EXERCISE DIRECTIONS: Begin at the first line of the data and copy each line through the one containing "PI = math.pi", that line included, with no pictures.

==============================

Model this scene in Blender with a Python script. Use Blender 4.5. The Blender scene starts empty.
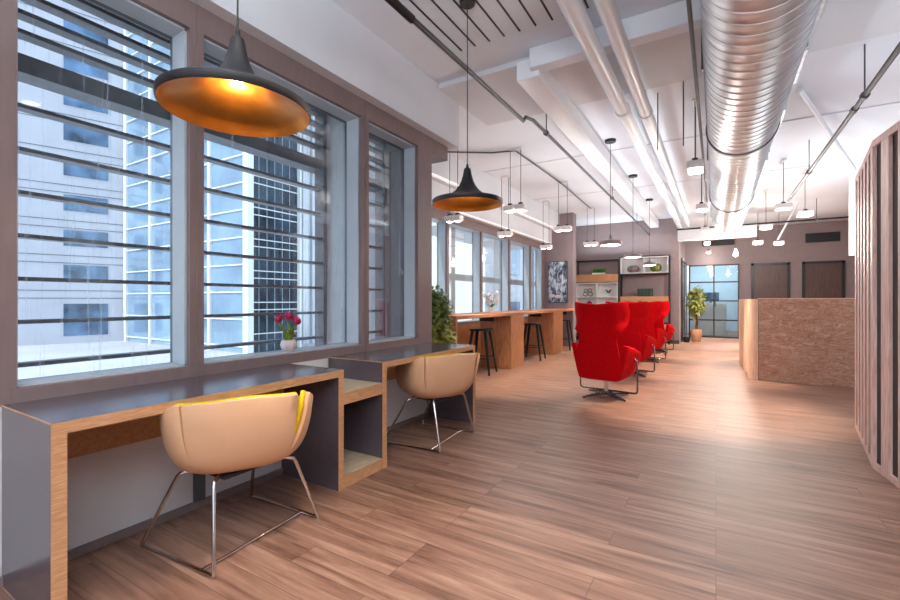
import bpy, bmesh, math, random
from mathutils import Vector, Matrix
random.seed(7)
scene = bpy.context.scene
COL = scene.collection
PI = math.pi

# ------------------------------------------------------------------ helpers
class MB:
    def __init__(s): s.bm = bmesh.new()
    def box(s, x0, x1, y0, y1, z0, z1, m=None):
        x0, x1 = min(x0, x1), max(x0, x1); y0, y1 = min(y0, y1), max(y0, y1); z0, z1 = min(z0, z1), max(z0, z1)
        v = [s.bm.verts.new(p) for p in ((x0,y0,z0),(x1,y0,z0),(x1,y1,z0),(x0,y1,z0),(x0,y0,z1),(x1,y0,z1),(x1,y1,z1),(x0,y1,z1))]
        for f in ((3,2,1,0),(4,5,6,7),(0,1,5,4),(1,2,6,5),(2,3,7,6),(3,0,4,7)): s.bm.faces.new([v[i] for i in f])
        if m is not None:
            for q in v: q.co = m @ q.co
        return s
    def prism(s, pts, z0, z1):
        a = [s.bm.verts.new((x, y, z0)) for x, y in pts]; b = [s.bm.verts.new((x, y, z1)) for x, y in pts]
        n = len(pts)
        s.bm.faces.new(a[::-1]); s.bm.faces.new(b)
        for i in range(n): s.bm.faces.new((a[i], a[(i+1)%n], b[(i+1)%n], b[i]))
        return s
    def tube(s, pts, r, n=10, closed=False):
        pts = [Vector(p) for p in pts]; N = len(pts)
        rs = r if isinstance(r, (list, tuple)) else [r]*N
        rings = []; nrm = None
        for i, p in enumerate(pts):
            if closed: t = pts[(i+1) % N]-pts[i-1]
            else: t = pts[min(i+1, N-1)]-pts[max(i-1, 0)]
            t.normalize()
            if nrm is None:
                nrm = Vector((0,0,1)) if abs(t.z) < .9 else Vector((1,0,0))
            nrm = nrm - t*nrm.dot(t); nrm.normalize()
            b = t.cross(nrm)
            rings.append([s.bm.verts.new(p+(nrm*math.cos(2*PI*k/n)+b*math.sin(2*PI*k/n))*rs[i]) for k in range(n)])
        M = N if closed else N-1
        for i in range(M):
            A, B = rings[i], rings[(i+1) % N]
            for k in range(n): s.bm.faces.new((A[k], A[(k+1)%n], B[(k+1)%n], B[k]))
        if not closed:
            s.bm.faces.new(rings[0][::-1]); s.bm.faces.new(rings[-1])
        return s
    def lathe(s, prof, c=(0,0,0), n=32):
        c = Vector(c); rings = []
        for r, z in prof:
            if r < 1e-6: rings.append([s.bm.verts.new(c+Vector((0,0,z)))])
            else: rings.append([s.bm.verts.new(c+Vector((r*math.cos(2*PI*k/n), r*math.sin(2*PI*k/n), z))) for k in range(n)])
        for A, B in zip(rings, rings[1:]):
            for k in range(n):
                a0, a1 = A[k % len(A)], A[(k+1) % len(A)]; b0, b1 = B[k % len(B)], B[(k+1) % len(B)]
                vs = []
                for q in (a0, a1, b1, b0):
                    if q not in vs: vs.append(q)
                if len(vs) > 2: s.bm.faces.new(vs)
        return s
    def cyl(s, c, r, z0, z1, n=24): return s.lathe([(0,z0),(r,z0),(r,z1),(0,z1)], (c[0],c[1],0), n)
    def ball(s, c, r, n=12, sc=(1,1,1)):
        m = n//2; c = Vector(c)
        k0 = len(s.bm.verts)
        s.lathe([(r*math.sin(PI*i/m), -r*math.cos(PI*i/m)) for i in range(m+1)], (0,0,0), n)
        s.bm.verts.ensure_lookup_table()
        for v in s.bm.verts[k0:]: v.co = Vector((v.co.x*sc[0], v.co.y*sc[1], v.co.z*sc[2]))+c
        return s
    def grid(s, fn, nu, nv, skip=None):
        V = [[s.bm.verts.new(fn(i, j)) for j in range(nv)] for i in range(nu)]
        for i in range(nu-1):
            for j in range(nv-1):
                if skip and skip(i, j): continue
                s.bm.faces.new((V[i][j], V[i+1][j], V[i+1][j+1], V[i][j+1]))
        return s
    def quad(s, *p):
        s.bm.faces.new([s.bm.verts.new(q) for q in p]); return s
    def build(s, name, mat, parent=None, loc=None, smooth=True, bevel=0, solid=0, subsurf=0, off=-1, angle=38, normals=True, seg=2):
        me = bpy.data.meshes.new(name)
        bm = s.bm
        if normals: bmesh.ops.recalc_face_normals(bm, faces=bm.faces)
        if smooth:
            for f in bm.faces: f.smooth = True
            for e in bm.edges:
                if len(e.link_faces) == 2 and e.calc_face_angle(0) > math.radians(angle): e.smooth = False
        bm.to_mesh(me); bm.free()
        me.materials.append(mat)
        o = bpy.data.objects.new(name, me); COL.objects.link(o)
        if parent: o.parent = parent
        if loc: o.location = loc
        if subsurf:
            q = o.modifiers.new('sub', 'SUBSURF'); q.levels = subsurf; q.render_levels = subsurf
        if solid:
            q = o.modifiers.new('solid', 'SOLIDIFY'); q.thickness = solid; q.offset = off
        if bevel:
            q = o.modifiers.new('bev', 'BEVEL'); q.width = bevel; q.segments = seg; q.limit_method = 'ANGLE'; q.angle_limit = math.radians(50)
        return o

def tag(o, label, cat, group=None, kind=None):
    o['label'] = label; o['category'] = cat
    if group: o['group'] = group
    if kind: o['kind'] = kind
    return o
def thing(name, label, cat, loc=(0,0,0), rz=0, group=None):
    o = bpy.data.objects.new(name, None); COL.objects.link(o)
    o.location = loc; o.rotation_euler = (0,0,rz); o.empty_display_size = .1
    return tag(o, label, cat, group)
def struct(o, label, cat):
    o['kind'] = 'structure'; return tag(o, label, cat)
def dup(root, loc, label, rz=None, group=None):
    r = root.copy(); COL.objects.link(r); r.location = loc; r['label'] = label
    if rz is not None: r.rotation_euler = (0,0,rz)
    if group: r['group'] = group
    for ch in list(root.children):
        c = ch.copy(); COL.objects.link(c); c.parent = r
        for g in list(ch.children):
            d = g.copy(); COL.objects.link(d); d.parent = c
    return r

# ------------------------------------------------------------------ materials
def srgb(r, g, b):
    f = lambda c: (c/255/12.92 if c/255 <= .04045 else ((c/255+.055)/1.055)**2.4)
    return (f(r), f(g), f(b), 1)
def newmat(name):
    m = bpy.data.materials.new(name); m.use_nodes = True
    nt = m.node_tree; nt.nodes.clear()
    out = nt.nodes.new('ShaderNodeOutputMaterial'); p = nt.nodes.new('ShaderNodeBsdfPrincipled')
    nt.links.new(p.outputs[0], out.inputs[0])
    return m, nt, p
def N(nt, t, **k):
    n = nt.nodes.new(t)
    for a, b in k.items(): setattr(n, a, b)
    return n
def mapping(nt, scale=(1,1,1), rot=(0,0,0), coord='Object'):
    tc = N(nt, 'ShaderNodeTexCoord'); mp = N(nt, 'ShaderNodeMapping')
    mp.inputs['Scale'].default_value = scale; mp.inputs['Rotation'].default_value = rot
    nt.links.new(tc.outputs[coord], mp.inputs[0]); return mp
def ramp(nt, src, stops):
    r = N(nt, 'ShaderNodeValToRGB'); e = r.color_ramp.elements
    while len(e) < len(stops): e.new(.5)
    for q, (p, c) in zip(e, stops): q.position = p; q.color = c
    nt.links.new(src, r.inputs[0]); return r
def plain(name, c, rough=.5, metal=0, var=.05, nscale=6, bump=0, bscale=200, emit=None, estr=0, coat=0, stretch=(1,1,1)):
    m, nt, p = newmat(name)
    p.inputs['Roughness'].default_value = rough; p.inputs['Metallic'].default_value = metal
    p.inputs['Coat Weight'].default_value = coat
    mp = mapping(nt, stretch); nz = N(nt, 'ShaderNodeTexNoise'); nz.inputs['Scale'].default_value = nscale; nz.inputs['Detail'].default_value = 4
    nt.links.new(mp.outputs[0], nz.inputs['Vector'])
    d = tuple(max(0, x*(1-var*2)) for x in c[:3])+(1,); l = tuple(min(1, x*(1+var*2)) for x in c[:3])+(1,)
    r = ramp(nt, nz.outputs[0], [(.3, d), (.7, l)])
    nt.links.new(r.outputs[0], p.inputs['Base Color'])
    if bump:
        n2 = N(nt, 'ShaderNodeTexNoise'); n2.inputs['Scale'].default_value = bscale
        nt.links.new(mp.outputs[0], n2.inputs['Vector'])
        b = N(nt, 'ShaderNodeBump'); b.inputs['Strength'].default_value = bump; b.inputs['Distance'].default_value = .01
        nt.links.new(n2.outputs[0], b.inputs['Height']); nt.links.new(b.outputs[0], p.inputs['Normal'])
    if emit: p.inputs['Emission Color'].default_value = emit; p.inputs['Emission Strength'].default_value = estr
    return m
def wood(name, dark, light, scale=(1,1,1), rough=.45, nscale=5):
    m, nt, p = newmat(name); p.inputs['Roughness'].default_value = rough
    mp = mapping(nt, scale); nz = N(nt, 'ShaderNodeTexNoise'); nz.inputs['Scale'].default_value = nscale; nz.inputs['Detail'].default_value = 6; nz.inputs['Distortion'].default_value = .6
    nt.links.new(mp.outputs[0], nz.inputs['Vector'])
    r = ramp(nt, nz.outputs[0], [(.32, dark), (.68, light)])
    nt.links.new(r.outputs[0], p.inputs['Base Color']); return m
def glassmat(name, tint=(1,1,1,1), refl=.5, rough=0.0):
    m = bpy.data.materials.new(name); m.use_nodes = True; nt = m.node_tree; nt.nodes.clear()
    out = N(nt, 'ShaderNodeOutputMaterial'); mx = N(nt, 'ShaderNodeMixShader'); tr = N(nt, 'ShaderNodeBsdfTransparent'); gl = N(nt, 'ShaderNodeBsdfGlossy')
    gl.inputs['Roughness'].default_value = rough
    tr.inputs[0].default_value = tint
    fr = N(nt, 'ShaderNodeFresnel'); fr.inputs[0].default_value = 1.45
    mu = N(nt, 'ShaderNodeMath', operation='MULTIPLY'); mu.inputs[1].default_value = refl
    nt.links.new(fr.outputs[0], mu.inputs[0]); nt.links.new(mu.outputs[0], mx.inputs[0])
    nt.links.new(tr.outputs[0], mx.inputs[1]); nt.links.new(gl.outputs[0], mx.inputs[2]); nt.links.new(mx.outputs[0], out.inputs[0])
    return m

M = {}
M['white'] = plain('white_paint', srgb(232,232,232), .6, var=.01)
M['ceil'] = plain('ceiling_paint', srgb(226,231,238), .75, var=.015, nscale=1.5)
M['bulk'] = plain('bulkhead_paint', srgb(210,213,218), .75, var=.02, nscale=1.5)
M['whitewall'] = plain('lower_wall_paint', srgb(214,212,212), .6, var=.02)
M['mauve'] = plain('mauve_frame', srgb(124,106,104), .45, var=.03, stretch=(6,6,1))
M['wallgrey'] = plain('wall_mauve_grey', srgb(136,122,123), .7, var=.02)
M['reveal'] = plain('painted_reveal', srgb(178,188,196), .35, var=.02)
M['alu'] = plain('window_aluminium', srgb(95,98,104), .35, .6, var=.03)
M['louvre'] = plain('louvre_metal', srgb(110,112,116), .4, .3, var=.08, nscale=14)
M['laminate'] = plain('dark_laminate', srgb(86,77,83), .2, var=.03, nscale=20)
M['laminate'].node_tree.nodes['Principled BSDF'].inputs['Specular IOR Level'].default_value = .8
M['ply'] = wood('plywood_edge', srgb(178,128,88), srgb(212,164,120), (3,3,40))
M['shelf'] = wood('birch_shelf', srgb(190,165,135), srgb(218,198,170), (14,2,14))
M['beige'] = plain('beige_shell', srgb(222,176,136), .5, var=.02)
M['yellow'] = plain('yellow_fabric', srgb(226,190,10), .8, var=.06, nscale=60, bump=.2)
M['chrome'] = plain('chrome', srgb(215,205,198), .14, 1, var=.02)
M['darkchrome'] = plain('dark_chrome', srgb(128,122,120), .2, 1, var=.02)
M['darkmetal'] = plain('dark_metal', srgb(42,40,41), .4, .5, var=.05)
M['black'] = plain('black_paint', srgb(22,22,24), .4, var=.05)
M['lampblack'] = plain('lamp_black', srgb(36,35,38), .45, .2, var=.05)
M['gold'] = plain('lamp_gold', srgb(186,120,48), .33, .9, var=.1, nscale=9)
M['red'] = plain('red_fabric', srgb(188,2,12), .8, var=.05, nscale=40, bump=.15)
M['red'].node_tree.nodes['Principled BSDF'].inputs['Specular IOR Level'].default_value = .08
M['counterwood'] = wood('counter_wood', srgb(150,96,60), srgb(190,132,88), (10,10,1.2))
M['countertop'] = wood('counter_top_wood', srgb(140,86,54), srgb(182,124,82), (12,1.2,12))
M['conduit'] = plain('dark_conduit', srgb(78,78,80), .4, .5, var=.05)
M['pipe'] = plain('white_pipe', srgb(232,235,239), .35, var=.01)
M['leaf'] = plain('leaf_green', srgb(112,134,72), .5, var=.3, nscale=14)
M['leafy'] = plain('leaf_yellow_green', srgb(168,172,84), .5, var=.3, nscale=9)
M['grass'] = plain('grass_green', srgb(60,140,40), .6, var=.25, nscale=30)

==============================

SOLUTION:
Model this scene in Blender with a Python script. Use Blender 4.5. The Blender scene starts empty.
import bpy, bmesh, math, random
from mathutils import Vector, Matrix
random.seed(7)
scene = bpy.context.scene
COL = scene.collection
PI = math.pi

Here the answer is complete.